───── Collected data
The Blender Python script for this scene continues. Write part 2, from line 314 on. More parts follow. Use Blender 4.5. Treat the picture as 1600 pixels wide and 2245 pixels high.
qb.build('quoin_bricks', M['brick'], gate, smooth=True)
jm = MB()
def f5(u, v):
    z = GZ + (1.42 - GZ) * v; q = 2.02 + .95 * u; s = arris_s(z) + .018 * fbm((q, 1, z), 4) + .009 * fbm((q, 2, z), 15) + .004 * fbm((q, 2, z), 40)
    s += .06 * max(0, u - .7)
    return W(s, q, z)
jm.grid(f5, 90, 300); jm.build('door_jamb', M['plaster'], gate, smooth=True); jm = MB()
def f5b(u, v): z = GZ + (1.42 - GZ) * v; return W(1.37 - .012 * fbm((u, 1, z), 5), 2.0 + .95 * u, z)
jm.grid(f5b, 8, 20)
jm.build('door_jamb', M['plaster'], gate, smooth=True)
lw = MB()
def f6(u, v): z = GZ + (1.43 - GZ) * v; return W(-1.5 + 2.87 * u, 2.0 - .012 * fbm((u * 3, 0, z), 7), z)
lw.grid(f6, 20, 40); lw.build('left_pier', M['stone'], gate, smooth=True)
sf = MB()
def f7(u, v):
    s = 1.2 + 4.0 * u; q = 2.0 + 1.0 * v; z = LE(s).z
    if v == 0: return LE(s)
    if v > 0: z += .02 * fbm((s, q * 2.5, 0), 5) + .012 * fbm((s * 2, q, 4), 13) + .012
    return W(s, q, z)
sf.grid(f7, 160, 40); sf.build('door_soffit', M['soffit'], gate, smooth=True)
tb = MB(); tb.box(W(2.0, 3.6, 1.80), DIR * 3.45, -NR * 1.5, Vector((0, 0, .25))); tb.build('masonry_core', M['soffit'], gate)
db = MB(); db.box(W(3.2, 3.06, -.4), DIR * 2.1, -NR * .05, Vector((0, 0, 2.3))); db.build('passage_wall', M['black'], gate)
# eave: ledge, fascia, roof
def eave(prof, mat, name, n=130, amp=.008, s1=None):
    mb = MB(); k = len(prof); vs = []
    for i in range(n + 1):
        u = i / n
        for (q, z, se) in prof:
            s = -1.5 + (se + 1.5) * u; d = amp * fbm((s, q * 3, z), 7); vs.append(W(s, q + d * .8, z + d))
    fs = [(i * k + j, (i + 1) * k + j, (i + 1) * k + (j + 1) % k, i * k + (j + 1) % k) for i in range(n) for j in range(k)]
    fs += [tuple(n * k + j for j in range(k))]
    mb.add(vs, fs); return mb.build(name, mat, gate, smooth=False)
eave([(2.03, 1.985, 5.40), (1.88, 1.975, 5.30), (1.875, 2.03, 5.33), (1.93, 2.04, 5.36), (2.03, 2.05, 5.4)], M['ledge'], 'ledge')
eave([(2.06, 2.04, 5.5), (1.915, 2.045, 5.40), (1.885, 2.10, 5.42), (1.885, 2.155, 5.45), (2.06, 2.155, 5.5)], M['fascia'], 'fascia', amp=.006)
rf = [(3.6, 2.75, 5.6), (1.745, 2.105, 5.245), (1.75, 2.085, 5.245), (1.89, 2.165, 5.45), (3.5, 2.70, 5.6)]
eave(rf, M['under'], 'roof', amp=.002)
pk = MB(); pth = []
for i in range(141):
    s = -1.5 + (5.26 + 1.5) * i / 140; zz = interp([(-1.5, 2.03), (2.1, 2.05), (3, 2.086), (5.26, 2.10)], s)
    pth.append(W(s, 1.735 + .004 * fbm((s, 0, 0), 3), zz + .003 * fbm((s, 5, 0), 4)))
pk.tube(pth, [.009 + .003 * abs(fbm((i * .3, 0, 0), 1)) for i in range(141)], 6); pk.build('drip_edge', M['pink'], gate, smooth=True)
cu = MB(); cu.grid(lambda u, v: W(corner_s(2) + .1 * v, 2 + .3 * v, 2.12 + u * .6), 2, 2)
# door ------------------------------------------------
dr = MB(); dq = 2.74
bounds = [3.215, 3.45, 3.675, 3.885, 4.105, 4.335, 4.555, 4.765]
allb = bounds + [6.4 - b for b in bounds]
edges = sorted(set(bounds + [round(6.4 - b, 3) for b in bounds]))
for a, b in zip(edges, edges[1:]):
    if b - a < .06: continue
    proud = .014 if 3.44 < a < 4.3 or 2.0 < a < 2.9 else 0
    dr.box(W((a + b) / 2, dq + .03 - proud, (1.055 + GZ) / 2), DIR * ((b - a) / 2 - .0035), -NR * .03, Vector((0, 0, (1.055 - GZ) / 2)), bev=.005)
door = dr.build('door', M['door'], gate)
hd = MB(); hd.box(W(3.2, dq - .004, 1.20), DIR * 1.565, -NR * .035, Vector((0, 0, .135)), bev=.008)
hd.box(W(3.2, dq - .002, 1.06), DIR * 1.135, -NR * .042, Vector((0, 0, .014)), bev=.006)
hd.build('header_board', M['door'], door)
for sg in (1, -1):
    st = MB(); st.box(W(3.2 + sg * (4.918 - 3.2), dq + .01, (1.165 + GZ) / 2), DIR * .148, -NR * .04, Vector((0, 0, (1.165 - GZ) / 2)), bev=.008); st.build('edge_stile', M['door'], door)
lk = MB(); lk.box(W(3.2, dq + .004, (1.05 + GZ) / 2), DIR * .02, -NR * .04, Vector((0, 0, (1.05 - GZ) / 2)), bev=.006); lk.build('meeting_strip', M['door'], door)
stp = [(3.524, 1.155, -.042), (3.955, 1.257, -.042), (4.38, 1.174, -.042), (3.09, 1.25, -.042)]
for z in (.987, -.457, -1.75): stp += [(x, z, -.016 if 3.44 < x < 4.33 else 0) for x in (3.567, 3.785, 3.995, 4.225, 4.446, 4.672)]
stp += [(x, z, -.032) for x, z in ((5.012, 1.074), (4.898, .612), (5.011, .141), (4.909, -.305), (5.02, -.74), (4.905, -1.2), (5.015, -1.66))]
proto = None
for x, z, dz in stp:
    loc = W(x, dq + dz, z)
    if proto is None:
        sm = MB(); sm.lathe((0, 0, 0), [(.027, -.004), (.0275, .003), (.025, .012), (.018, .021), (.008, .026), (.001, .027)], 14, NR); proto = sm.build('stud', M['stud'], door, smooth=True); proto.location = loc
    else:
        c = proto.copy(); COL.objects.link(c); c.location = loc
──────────
● **Task objective**: Write the data from above out again, exactly.

● **Output of the exercise**:
The Blender Python script for this scene continues. Write part 2, from line 314 on. More parts follow. Use Blender 4.5. Treat the picture as 1600 pixels wide and 2245 pixels high.
qb.build('quoin_bricks', M['brick'], gate, smooth=True)
jm = MB()
def f5(u, v):
    z = GZ + (1.42 - GZ) * v; q = 2.02 + .95 * u; s = arris_s(z) + .018 * fbm((q, 1, z), 4) + .009 * fbm((q, 2, z), 15) + .004 * fbm((q, 2, z), 40)
    s += .06 * max(0, u - .7)
    return W(s, q, z)
jm.grid(f5, 90, 300); jm.build('door_jamb', M['plaster'], gate, smooth=True); jm = MB()
def f5b(u, v): z = GZ + (1.42 - GZ) * v; return W(1.37 - .012 * fbm((u, 1, z), 5), 2.0 + .95 * u, z)
jm.grid(f5b, 8, 20)
jm.build('door_jamb', M['plaster'], gate, smooth=True)
lw = MB()
def f6(u, v): z = GZ + (1.43 - GZ) * v; return W(-1.5 + 2.87 * u, 2.0 - .012 * fbm((u * 3, 0, z), 7), z)
lw.grid(f6, 20, 40); lw.build('left_pier', M['stone'], gate, smooth=True)
sf = MB()
def f7(u, v):
    s = 1.2 + 4.0 * u; q = 2.0 + 1.0 * v; z = LE(s).z
    if v == 0: return LE(s)
    if v > 0: z += .02 * fbm((s, q * 2.5, 0), 5) + .012 * fbm((s * 2, q, 4), 13) + .012
    return W(s, q, z)
sf.grid(f7, 160, 40); sf.build('door_soffit', M['soffit'], gate, smooth=True)
tb = MB(); tb.box(W(2.0, 3.6, 1.80), DIR * 3.45, -NR * 1.5, Vector((0, 0, .25))); tb.build('masonry_core', M['soffit'], gate)
db = MB(); db.box(W(3.2, 3.06, -.4), DIR * 2.1, -NR * .05, Vector((0, 0, 2.3))); db.build('passage_wall', M['black'], gate)
# eave: ledge, fascia, roof
def eave(prof, mat, name, n=130, amp=.008, s1=None):
    mb = MB(); k = len(prof); vs = []
    for i in range(n + 1):
        u = i / n
        for (q, z, se) in prof:
            s = -1.5 + (se + 1.5) * u; d = amp * fbm((s, q * 3, z), 7); vs.append(W(s, q + d * .8, z + d))
    fs = [(i * k + j, (i + 1) * k + j, (i + 1) * k + (j + 1) % k, i * k + (j + 1) % k) for i in range(n) for j in range(k)]
    fs += [tuple(n * k + j for j in range(k))]
    mb.add(vs, fs); return mb.build(name, mat, gate, smooth=False)
eave([(2.03, 1.985, 5.40), (1.88, 1.975, 5.30), (1.875, 2.03, 5.33), (1.93, 2.04, 5.36), (2.03, 2.05, 5.4)], M['ledge'], 'ledge')
eave([(2.06, 2.04, 5.5), (1.915, 2.045, 5.40), (1.885, 2.10, 5.42), (1.885, 2.155, 5.45), (2.06, 2.155, 5.5)], M['fascia'], 'fascia', amp=.006)
rf = [(3.6, 2.75, 5.6), (1.745, 2.105, 5.245), (1.75, 2.085, 5.245), (1.89, 2.165, 5.45), (3.5, 2.70, 5.6)]
eave(rf, M['under'], 'roof', amp=.002)
pk = MB(); pth = []
for i in range(141):
    s = -1.5 + (5.26 + 1.5) * i / 140; zz = interp([(-1.5, 2.03), (2.1, 2.05), (3, 2.086), (5.26, 2.10)], s)
    pth.append(W(s, 1.735 + .004 * fbm((s, 0, 0), 3), zz + .003 * fbm((s, 5, 0), 4)))
pk.tube(pth, [.009 + .003 * abs(fbm((i * .3, 0, 0), 1)) for i in range(141)], 6); pk.build('drip_edge', M['pink'], gate, smooth=True)
cu = MB(); cu.grid(lambda u, v: W(corner_s(2) + .1 * v, 2 + .3 * v, 2.12 + u * .6), 2, 2)
# door ------------------------------------------------
dr = MB(); dq = 2.74
bounds = [3.215, 3.45, 3.675, 3.885, 4.105, 4.335, 4.555, 4.765]
allb = bounds + [6.4 - b for b in bounds]
edges = sorted(set(bounds + [round(6.4 - b, 3) for b in bounds]))
for a, b in zip(edges, edges[1:]):
    if b - a < .06: continue
    proud = .014 if 3.44 < a < 4.3 or 2.0 < a < 2.9 else 0
    dr.box(W((a + b) / 2, dq + .03 - proud, (1.055 + GZ) / 2), DIR * ((b - a) / 2 - .0035), -NR * .03, Vector((0, 0, (1.055 - GZ) / 2)), bev=.005)
door = dr.build('door', M['door'], gate)
hd = MB(); hd.box(W(3.2, dq - .004, 1.20), DIR * 1.565, -NR * .035, Vector((0, 0, .135)), bev=.008)
hd.box(W(3.2, dq - .002, 1.06), DIR * 1.135, -NR * .042, Vector((0, 0, .014)), bev=.006)
hd.build('header_board', M['door'], door)
for sg in (1, -1):
    st = MB(); st.box(W(3.2 + sg * (4.918 - 3.2), dq + .01, (1.165 + GZ) / 2), DIR * .148, -NR * .04, Vector((0, 0, (1.165 - GZ) / 2)), bev=.008); st.build('edge_stile', M['door'], door)
lk = MB(); lk.box(W(3.2, dq + .004, (1.05 + GZ) / 2), DIR * .02, -NR * .04, Vector((0, 0, (1.05 - GZ) / 2)), bev=.006); lk.build('meeting_strip', M['door'], door)
stp = [(3.524, 1.155, -.042), (3.955, 1.257, -.042), (4.38, 1.174, -.042), (3.09, 1.25, -.042)]
for z in (.987, -.457, -1.75): stp += [(x, z, -.016 if 3.44 < x < 4.33 else 0) for x in (3.567, 3.785, 3.995, 4.225, 4.446, 4.672)]
stp += [(x, z, -.032) for x, z in ((5.012, 1.074), (4.898, .612), (5.011, .141), (4.909, -.305), (5.02, -.74), (4.905, -1.2), (5.015, -1.66))]
proto = None
for x, z, dz in stp:
    loc = W(x, dq + dz, z)
    if proto is None:
        sm = MB(); sm.lathe((0, 0, 0), [(.027, -.004), (.0275, .003), (.025, .012), (.018, .021), (.008, .026), (.001, .027)], 14, NR); proto = sm.build('stud', M['stud'], door, smooth=True); proto.location = loc
    else:
        c = proto.copy(); COL.objects.link(c); c.location = loc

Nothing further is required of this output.